Punctuation
When speaking aloud, you punctuate constantly—with body language. Your listener hears commas, dashes, question marks, exclamation points, quotation marks as you shout, whisper, pause, wave your arms, roll your eyes, wrinkle your brow. In writing, punctuation plays the role of body language. It helps readers hear you the way you want to be heard. Careful use of those little marks emphasizes the sound of your distinctive voice and keeps the reader from becoming bored or confused. . . . [Punctuation] exists to serve you. Don’t be bullied into serving it.
RUSSELL BAKER
A story can be wrecked by a faulty rhythm in a sentence—especially if it occurs toward the end—or a mistake in paragraphing, even punctuation.
TRUMAN CAPOTE
The word “I’ll” should not be divided so that the “I” is on one line and “’ll” on the next. The reader’s attention, after the breaking up of “I’ll,” can never be successfully recaptured.
JAMES THURBER
Cut out all those exclamation marks. An exclamation mark is like laughing at your own joke.
F. SCOTT FITZGERALD
Exclamation marks, also called “notes of admiration,” should be sparingly used. Queen Victoria used so many of them in her letters that a sentence by her that ends with a mere full-stop seems hardly worth reading.

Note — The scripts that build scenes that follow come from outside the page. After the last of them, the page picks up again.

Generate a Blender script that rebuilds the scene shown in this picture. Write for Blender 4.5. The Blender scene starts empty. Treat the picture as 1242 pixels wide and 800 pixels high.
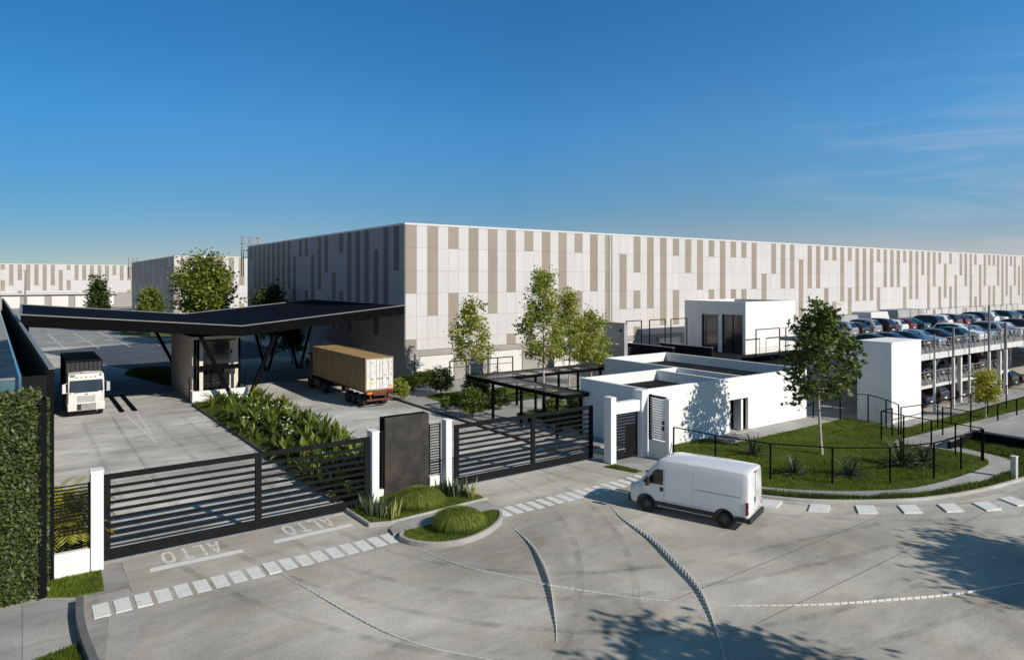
import bpy, bmesh, math, random
import numpy as np
from mathutils import Vector, Matrix
from mathutils.bvhtree import BVHTree

random.seed(7)
S = bpy.context.scene
C = S.collection
R = math.radians
TAU = math.tau

# ------------------------------------------------------------------ materials
def new_mat(name):
    m = bpy.data.materials.new(name)
    m.use_nodes = True
    nt = m.node_tree
    nt.nodes.clear()
    out = nt.nodes.new('ShaderNodeOutputMaterial')
    b = nt.nodes.new('ShaderNodeBsdfPrincipled')
    nt.links.new(b.outputs[0], out.inputs[0])
    return m, nt, b, out

def N(nt, kind, **kw):
    n = nt.nodes.new(kind)
    for k, v in kw.items():
        if k in n.inputs.keys():
            n.inputs[k].default_value = v
        else:
            setattr(n, k, v)
    return n

def coords(nt, scale=(1, 1, 1), world=True):
    mp = N(nt, 'ShaderNodeMapping')
    mp.inputs['Scale'].default_value = scale
    if world:
        g = N(nt, 'ShaderNodeNewGeometry')
        nt.links.new(g.outputs['Position'], mp.inputs['Vector'])
    else:
        g = N(nt, 'ShaderNodeTexCoord')
        nt.links.new(g.outputs['Object'], mp.inputs['Vector'])
    return mp.outputs[0]

def noise(nt, vec, scale, detail=5, rough=.55, dist=0):
    n = N(nt, 'ShaderNodeTexNoise')
    n.inputs['Scale'].default_value = scale
    n.inputs['Detail'].default_value = detail
    n.inputs['Roughness'].default_value = rough
    n.inputs['Distortion'].default_value = dist
    nt.links.new(vec, n.inputs['Vector'])
    return n.outputs['Fac']

def ramp(nt, fac, stops):
    r = N(nt, 'ShaderNodeValToRGB')
    e = r.color_ramp.elements
    while len(e) < len(stops):
        e.new(.5)
    for i, (p, c) in enumerate(stops):
        e[i].position = p
        e[i].color = (c[0], c[1], c[2], 1) if not isinstance(c, (int, float)) else (c, c, c, 1)
    nt.links.new(fac, r.inputs[0])
    return r.outputs[0]

def mix(nt, a, b, fac, mode='MIX'):
    m = N(nt, 'ShaderNodeMix', data_type='RGBA', blend_type=mode)
    for s, v in ((m.inputs[6], a), (m.inputs[7], b), (m.inputs[0], fac)):
        if isinstance(v, (int, float)):
            s.default_value = v
        elif isinstance(v, tuple):
            s.default_value = (v[0], v[1], v[2], 1)
        else:
            nt.links.new(v, s)
    return m.outputs[2]

def bump(nt, b, h, strength=.3, dist=.02):
    n = N(nt, 'ShaderNodeBump')
    n.inputs['Strength'].default_value = strength
    n.inputs['Distance'].default_value = dist
    nt.links.new(h, n.inputs['Height'])
    nt.links.new(n.outputs[0], b.inputs['Normal'])

def simple(name, col, rough=.5, metal=0, var=.12, scale=2.0, bstr=0, bscale=20, world=True, spec=.5, coat=0):
    m, nt, b, out = new_mat(name)
    v = coords(nt, world=world)
    f = noise(nt, v, scale)
    lo = tuple(c * (1 - var) for c in col)
    hi = tuple(min(1, c * (1 + var)) for c in col)
    nt.links.new(ramp(nt, f, [(.3, lo), (.7, hi)]), b.inputs['Base Color'])
    b.inputs['Roughness'].default_value = rough
    b.inputs['Metallic'].default_value = metal
    b.inputs['Specular IOR Level'].default_value = spec
    if coat:
        b.inputs['Coat Weight'].default_value = coat
        b.inputs['Coat Roughness'].default_value = .05
    if bstr:
        bump(nt, b, noise(nt, v, bscale, 4), bstr)
    return m

def concrete(name, lo, hi, streak=(.35, 1, 1), rough=.85, slab=None, stain=.35, warm=(.9, .82, .72)):
    m, nt, b, out = new_mat(name)
    v = coords(nt)
    vs = coords(nt, streak)
    mid = tuple((a + c) / 2 for a, c in zip(lo, hi))
    f1 = noise(nt, v, .16, 5, .6, .3)
    col = ramp(nt, f1, [(.34, lo), (.5, mid), (.64, hi)])
    f0 = noise(nt, vs, .75, 9, .72, .5)                      # blotches
    col = mix(nt, col, ramp(nt, f0, [(.32, .62), (.47, .92), (.60, 1.08), (.74, 1.18)]), min(1, stain * 1.9), 'MULTIPLY')
    f2 = noise(nt, coords(nt, (streak[0] * .35, 1.25, 1)), .8, 8, .7, .3)   # long wash marks
    col = mix(nt, col, ramp(nt, f2, [(.34, .78), (.5, .98), (.68, 1.10)]), min(1, stain * 1.6), 'MULTIPLY')
    f3 = noise(nt, v, .45, 6, .6)
    col = mix(nt, col, warm, ramp(nt, f3, [(.48, 0), (.72, .55)]), 'MULTIPLY')
    f4 = noise(nt, v, 14, 8, .75)
    col = mix(nt, col, ramp(nt, f4, [(.30, .66), (.5, .99), (.66, 1.14)]), .9, 'MULTIPLY')
    f5 = noise(nt, v, 3.1, 7, .78, .6)
    col = mix(nt, col, (.13, .125, .12), ramp(nt, f5, [(.66, 0), (.80, .42)]))
    f6 = noise(nt, v, 40, 2, .5)
    col = mix(nt, col, (.16, .155, .15), ramp(nt, f6, [(.70, 0), (.76, .5)]))
    if slab:
        br = N(nt, 'ShaderNodeTexBrick')
        br.offset = 0
        br.inputs['Scale'].default_value = 1
        br.inputs['Brick Width'].default_value = slab[0]
        br.inputs['Row Height'].default_value = slab[1]
        br.inputs['Mortar Size'].default_value = .018
        br.inputs['Color1'].default_value = (1, 1, 1, 1)
        br.inputs['Color2'].default_value = (.86, .86, .87, 1)
        br.inputs['Mortar'].default_value = (.5, .5, .5, 1)
        nt.links.new(v, br.inputs['Vector'])
        col = mix(nt, col, br.outputs['Color'], .8, 'MULTIPLY')
    nt.links.new(col, b.inputs['Base Color'])
    b.inputs['Roughness'].default_value = rough
    bump(nt, b, f4, .25, .01)
    return m

def leaf(name, dark, light, trans=.3, rough=.45):
    m, nt, b, out = new_mat(name)
    g = N(nt, 'ShaderNodeNewGeometry')
    col = ramp(nt, g.outputs['Random Per Island'], [(0, dark), (.55, tuple((a + c) / 2 for a, c in zip(dark, light))), (1, light)])
    nt.links.new(col, b.inputs['Base Color'])
    b.inputs['Roughness'].default_value = rough
    b.inputs['Specular IOR Level'].default_value = .35
    t = N(nt, 'ShaderNodeBsdfTranslucent')
    nt.links.new(mix(nt, col, (1.0, 1.0, .35), .35, 'MULTIPLY'), t.inputs[0])
    ms = N(nt, 'ShaderNodeMixShader')
    ms.inputs[0].default_value = trans
    nt.links.new(b.outputs[0], ms.inputs[1])
    nt.links.new(t.outputs[0], ms.inputs[2])
    nt.links.new(ms.outputs[0], out.inputs[0])
    return m

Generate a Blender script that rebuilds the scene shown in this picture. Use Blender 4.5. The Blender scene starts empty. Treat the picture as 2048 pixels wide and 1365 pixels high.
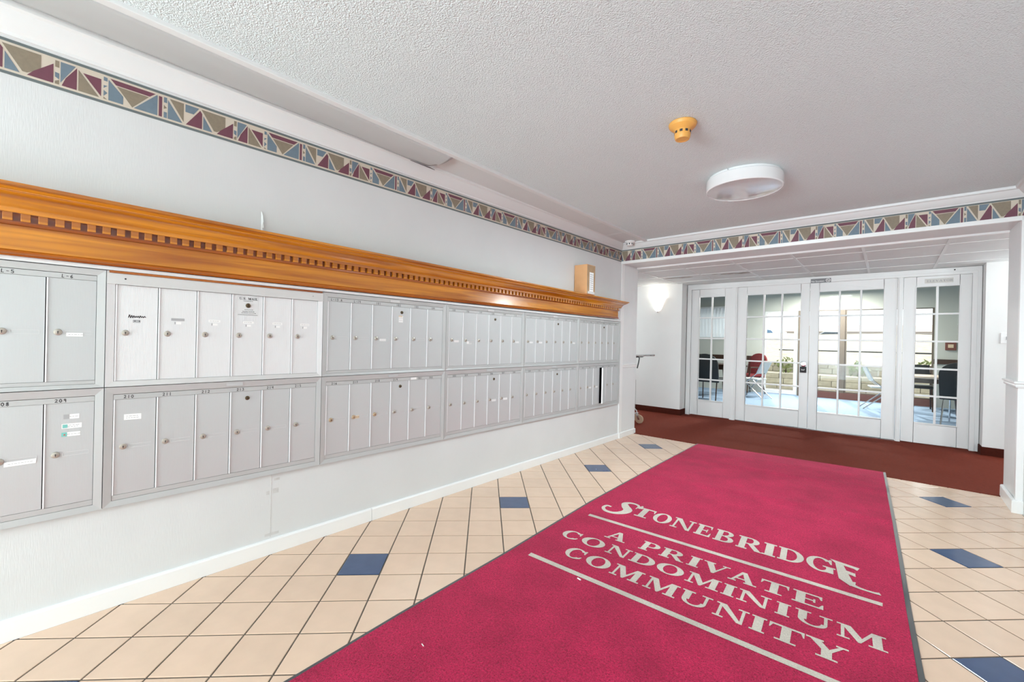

ROBERT GRAVES and ALAN HODGE
The author of the style-book of the Oxford University Press of New York (quoted in Perrin’s Writer’s Guide) says “If you take hyphens seriously you will surely go mad.” You should not take hyphens seriously.
SIR ERNEST GOWERS
A paragraph should concern only one phase of a narrative or argument. This phase may be large or small, but must be self-contained.
ROBERT GRAVES and ALAN HODGE
Short paragraphs put air around what you write and make it look inviting, whereas one long chunk of type can discourage the reader from even starting to read.